Results / lines 306–315
The mixed-effects model is potentially useful, but the interpretation is stronger than warranted by the limited sample size. With seven cores and upper 50 cm subsamples only, the modelling results should be presented more cautiously.
Discussion / lines 337–338
“when sea-level lowered down its rise almost reaching its actual level” should be rewritten entirely.
Discussion / lines 362–369
The interpretation of no depth trend as evidence for mixing, burial, and textural control is plausible, but still speculative. The authors should label it as such.
Discussion / lines 377–384
The comparison to Scottish rhodolith beds is potentially useful, but it needs more caveats. Differences in depth interval, age structure, hydrodynamics, sediment composition, and analytical design make direct comparison difficult.

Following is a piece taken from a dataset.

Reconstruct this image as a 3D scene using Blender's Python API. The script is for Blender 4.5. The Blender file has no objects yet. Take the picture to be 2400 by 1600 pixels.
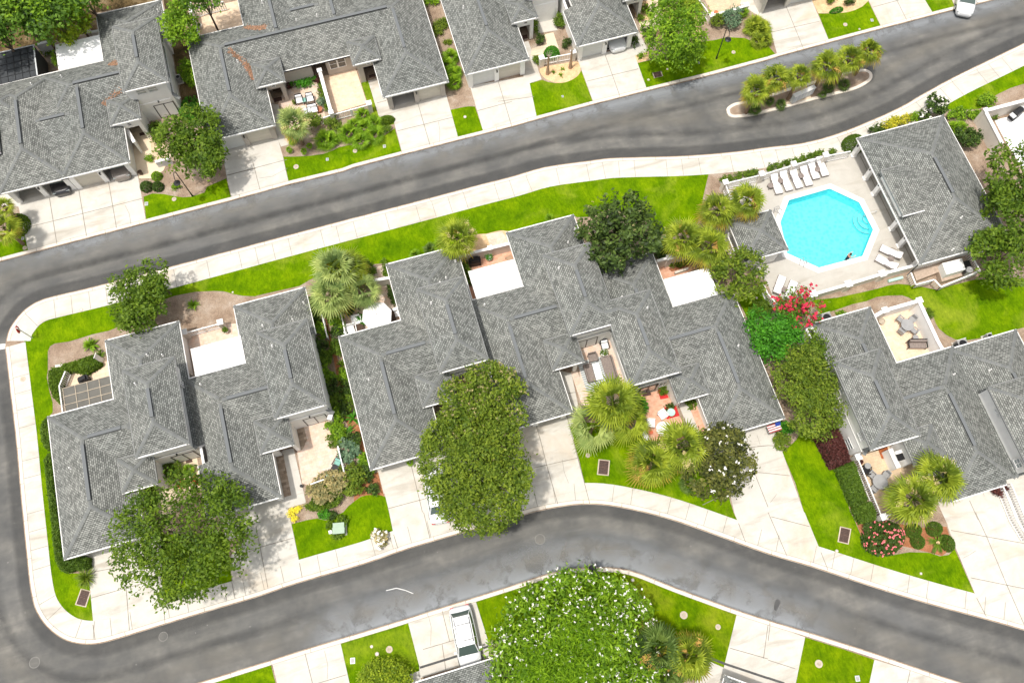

Discussion / lines 398–401
This is the conceptual caveat the manuscript most needs, yet it appears only near the end. It should be moved earlier into the framing and discussion.
Conclusions / lines 403–413
The conclusions are currently overstated. “Actively storing carbon over millennia” and broader references to global stability are too expansive relative to the evidence presented here. The authors should conclude more narrowly: this deposit preserves measurable organic carbon in the upper sediment and sits within a dated Holocene depositional framework consistent with long-term accumulation.